Les discours de M. Neville Chamberlain et de lord Halifax ne permettent plus au Führer de supposer que la conclusion du pacte germano-soviétique ait altéré en quoi que ce soit la position de l'Angleterre et de la France.
Les engagements de garantie vis-à-vis de la Pologne demeurent intacts. Une agression contre la Pologne entraînerait les mêmes conséquences.
Aucun acte irréparable n'a encore été accompli, et bien que la balance des risques et des chances ait été dangereusement modifiée, rien ne permet encore d'affirmer que dans l'esprit du Führer la volonté de guerre l'ait emporté.
Le discours de M. Neville Chamberlain contient une information importante et, autant que je sache, inédite. Dans la communication que l'ambassadeur Henderson est allé porter de sa part à Berchtesgaden, il ne s'est pas borné à affirmer fortement la résolution anglaise. Il a rappelé que l'Angleterre restait prête à favoriser une négociation directe entre le Reich et la Pologne, pour qu'elle s'ouvrit dans un esprit de conciliation, de confiance et de paix. C'est à cette offre que répondait donc la fin de non-recevoir enregistrée par le communiqué de l'agence officielle du Reich.
Cette initiative de M. Neville Chamberlain ne surprendra personne. L'imminence du danger en a suscité d'autres auxquelles je ne me bornerai pas à rendre hommage. Avant-hier, le roi des Belges, en son nom propre et au nom des Pays-Bas et des États Scandinaves, lançait un appel ardent et généreux que le Populaire a déjà reproduit.
Dans l'après-midi d'hier, le Pape Pie XII lançait par la radio un appel à tous les chefs d’État, à tous les hommes publics. Presque à la même heure, le président Roosevelt, déployant une fois de plus sa ténacité vraiment héroïque, s'adressait au roi d'Italie.
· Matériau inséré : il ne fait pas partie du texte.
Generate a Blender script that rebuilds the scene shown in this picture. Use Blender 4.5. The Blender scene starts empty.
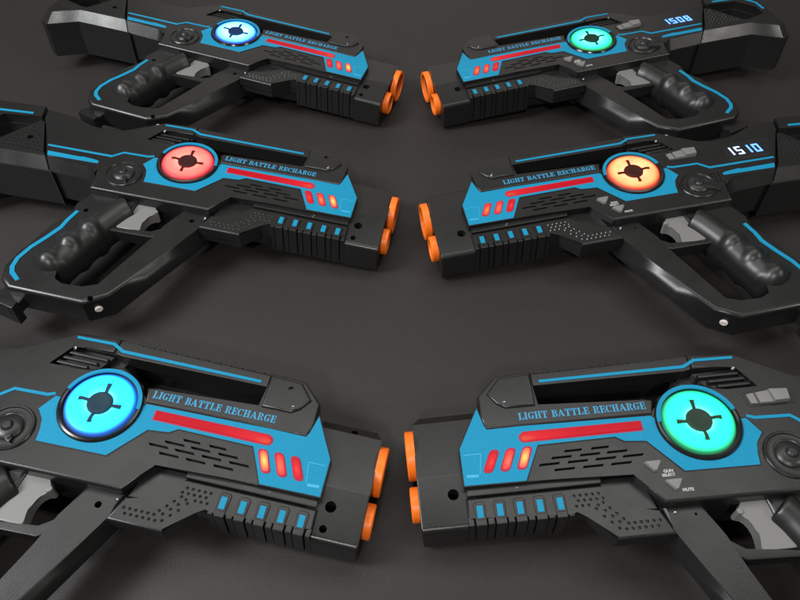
import bpy, bmesh, math, random
from mathutils import Vector, Matrix
random.seed(7)
C = bpy.context.scene.collection
S = 0.01                       # one drawing unit (about a centimetre) in metres

# ------------------------------------------------------------------ materials
def new_mat(name):
    m = bpy.data.materials.new(name); m.use_nodes = True
    nt = m.node_tree; nt.nodes.clear()
    out = nt.nodes.new('ShaderNodeOutputMaterial')
    b = nt.nodes.new('ShaderNodeBsdfPrincipled')
    nt.links.new(b.outputs[0], out.inputs[0])
    return m, nt, b

def plastic(name, col, rough=.42, grain=1600., bump=.25, mottle=.12, spec=.5, coat=0.):
    m, nt, b = new_mat(name)
    tc = nt.nodes.new('ShaderNodeTexCoord')
    n1 = nt.nodes.new('ShaderNodeTexNoise'); n1.inputs['Scale'].default_value = grain; n1.inputs['Detail'].default_value = 2
    n2 = nt.nodes.new('ShaderNodeTexNoise'); n2.inputs['Scale'].default_value = 38.; n2.inputs['Detail'].default_value = 6
    nt.links.new(tc.outputs['Object'], n1.inputs['Vector']); nt.links.new(tc.outputs['Object'], n2.inputs['Vector'])
    bp = nt.nodes.new('ShaderNodeBump'); bp.inputs['Strength'].default_value = bump; bp.inputs['Distance'].default_value = .0002
    nt.links.new(n1.outputs[0], bp.inputs['Height']); nt.links.new(bp.outputs[0], b.inputs['Normal'])
    mr = nt.nodes.new('ShaderNodeMapRange')
    mr.inputs['From Min'].default_value = .3; mr.inputs['From Max'].default_value = .7
    mr.inputs['To Min'].default_value = rough - mottle*.6; mr.inputs['To Max'].default_value = rough + mottle*.6
    nt.links.new(n2.outputs[0], mr.inputs['Value']); nt.links.new(mr.outputs[0], b.inputs['Roughness'])
    mx = nt.nodes.new('ShaderNodeMix'); mx.data_type = 'RGBA'
    mx.inputs['A'].default_value = (*[c*.82 for c in col], 1); mx.inputs['B'].default_value = (*[c*1.18 for c in col], 1)
    nt.links.new(n1.outputs[0], mx.inputs['Factor']); nt.links.new(mx.outputs['Result'], b.inputs['Base Color'])
    b.inputs['Specular IOR Level'].default_value = spec
    b.inputs['Coat Weight'].default_value = coat
    return m

M = {}
M['black'] = plastic('black_plastic', (.0108, .0106, .0104), .31, 1400, .40, .08)
M['grip'] = plastic('grip_plastic', (.0115, .0115, .0112), .37, 1300, .22, .06)
M['recess'] = plastic('recess_plastic', (.006, .006, .006), .55, 1500, .2)
M['gloss'] = plastic('smoked_display_plastic', (.010, .010, .011), .18, 700, .02, .06)
M['smoke'] = plastic('display_plastic', (.013, .0125, .013), .34, 1500, .12)
M['blue'] = plastic('blue_sticker', (.009, .222, .385), .46, 1000, .25, .1, .16)
M['orange'] = plastic('orange_plastic', (.90, .17, .012), .40, 500, .06, .1, .4)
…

II demandait avec insistance au roi de reprendre le projet de conférence internationale lancé par lui à trois reprises et offrait à cet effet le plein concours des États-Unis.
Ainsi dans l'univers entier, c'est un concert de voix qui s'élève. Elles tiennent à peu près le même langage. « Que la force de la raison et non celle des armes fasse prévaloir la justice », dit le Pape Pie XII. « Les peuples, dit le roi Leopold, veulent la paix dans le respect des droits de toutes les nations, une paix durable, fondée sur un ordre moral. » Le président Roosevelt demande le retour à la confiance et à la moralité internationales ; il continue à proposer pour but à la conférence la coopération économique et le désarmement. Tous condamnent avec la même énergie le recours à la force comme solution des litiges internationaux.
Il n'y a rien dans ces appels concordants à quoi l'opinion française unanime, j'en suis sûr, songe à refuser son assentiment. Les discours si puissants et si émouvants de M. Neville Chamberlain et de lord Halifax contenaient d'avance l'adhésion anglaise. Résolues à résister à la violence, ni l'Angleterre ni la France n'envisagent un seul instant de recourir elles-mêmes à la violence. C'est au chancelier Hitler que cet appel universel s'adresse. C'est de sa réponse que tout dépend.